== WHAT THE EXERCISE ASKS ==
Quote every line as written. Omit pictures.

** START OF COLLECTED DATA **

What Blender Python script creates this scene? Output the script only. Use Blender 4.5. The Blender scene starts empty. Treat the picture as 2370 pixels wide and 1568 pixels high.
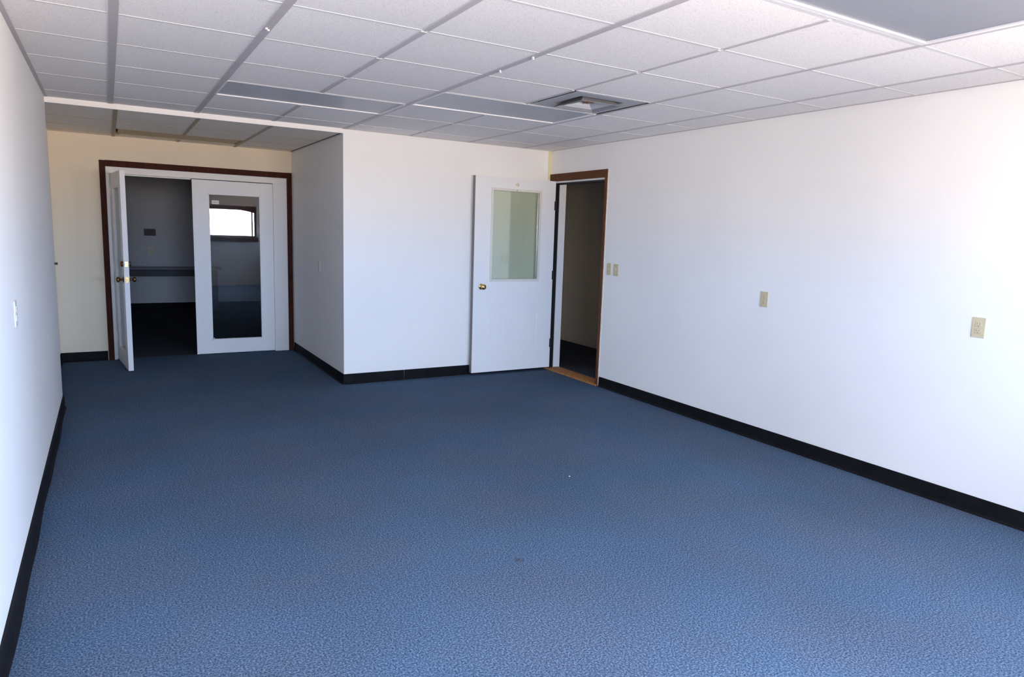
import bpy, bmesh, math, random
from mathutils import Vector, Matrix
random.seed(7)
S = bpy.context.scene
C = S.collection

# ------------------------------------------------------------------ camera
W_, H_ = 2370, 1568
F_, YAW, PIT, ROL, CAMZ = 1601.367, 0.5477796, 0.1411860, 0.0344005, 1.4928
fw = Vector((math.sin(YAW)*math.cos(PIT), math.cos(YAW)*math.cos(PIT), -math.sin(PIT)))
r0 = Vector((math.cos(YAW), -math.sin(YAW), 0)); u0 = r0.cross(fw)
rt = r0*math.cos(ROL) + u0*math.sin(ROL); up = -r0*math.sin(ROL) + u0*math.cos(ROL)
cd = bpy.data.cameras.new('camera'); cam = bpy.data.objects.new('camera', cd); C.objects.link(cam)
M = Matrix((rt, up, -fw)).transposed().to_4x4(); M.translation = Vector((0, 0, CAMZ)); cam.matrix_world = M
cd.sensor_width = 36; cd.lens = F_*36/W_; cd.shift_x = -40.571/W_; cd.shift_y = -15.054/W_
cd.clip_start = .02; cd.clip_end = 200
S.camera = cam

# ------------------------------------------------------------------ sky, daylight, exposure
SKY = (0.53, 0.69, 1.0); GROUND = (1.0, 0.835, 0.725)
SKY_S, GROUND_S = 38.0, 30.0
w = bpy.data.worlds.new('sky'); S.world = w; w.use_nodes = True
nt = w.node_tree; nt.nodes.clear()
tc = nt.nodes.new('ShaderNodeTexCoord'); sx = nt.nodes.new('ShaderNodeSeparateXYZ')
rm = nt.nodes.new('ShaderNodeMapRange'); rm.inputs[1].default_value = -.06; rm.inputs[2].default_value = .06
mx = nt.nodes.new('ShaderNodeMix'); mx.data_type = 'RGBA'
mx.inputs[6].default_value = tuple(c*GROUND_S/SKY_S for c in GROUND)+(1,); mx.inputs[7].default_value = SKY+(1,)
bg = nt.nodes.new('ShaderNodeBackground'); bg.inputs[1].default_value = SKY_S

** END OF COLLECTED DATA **

== EXERCISE RESULT ==
What Blender Python script creates this scene? Output the script only. Use Blender 4.5. The Blender scene starts empty. Treat the picture as 2370 pixels wide and 1568 pixels high.
import bpy, bmesh, math, random
from mathutils import Vector, Matrix
random.seed(7)
S = bpy.context.scene
C = S.collection

# ------------------------------------------------------------------ camera
W_, H_ = 2370, 1568
F_, YAW, PIT, ROL, CAMZ = 1601.367, 0.5477796, 0.1411860, 0.0344005, 1.4928
fw = Vector((math.sin(YAW)*math.cos(PIT), math.cos(YAW)*math.cos(PIT), -math.sin(PIT)))
r0 = Vector((math.cos(YAW), -math.sin(YAW), 0)); u0 = r0.cross(fw)
rt = r0*math.cos(ROL) + u0*math.sin(ROL); up = -r0*math.sin(ROL) + u0*math.cos(ROL)
cd = bpy.data.cameras.new('camera'); cam = bpy.data.objects.new('camera', cd); C.objects.link(cam)
M = Matrix((rt, up, -fw)).transposed().to_4x4(); M.translation = Vector((0, 0, CAMZ)); cam.matrix_world = M
cd.sensor_width = 36; cd.lens = F_*36/W_; cd.shift_x = -40.571/W_; cd.shift_y = -15.054/W_
cd.clip_start = .02; cd.clip_end = 200
S.camera = cam

# ------------------------------------------------------------------ sky, daylight, exposure
SKY = (0.53, 0.69, 1.0); GROUND = (1.0, 0.835, 0.725)
SKY_S, GROUND_S = 38.0, 30.0
w = bpy.data.worlds.new('sky'); S.world = w; w.use_nodes = True
nt = w.node_tree; nt.nodes.clear()
tc = nt.nodes.new('ShaderNodeTexCoord'); sx = nt.nodes.new('ShaderNodeSeparateXYZ')
rm = nt.nodes.new('ShaderNodeMapRange'); rm.inputs[1].default_value = -.06; rm.inputs[2].default_value = .06
mx = nt.nodes.new('ShaderNodeMix'); mx.data_type = 'RGBA'
mx.inputs[6].default_value = tuple(c*GROUND_S/SKY_S for c in GROUND)+(1,); mx.inputs[7].default_value = SKY+(1,)
bg = nt.nodes.new('ShaderNodeBackground'); bg.inputs[1].default_value = SKY_S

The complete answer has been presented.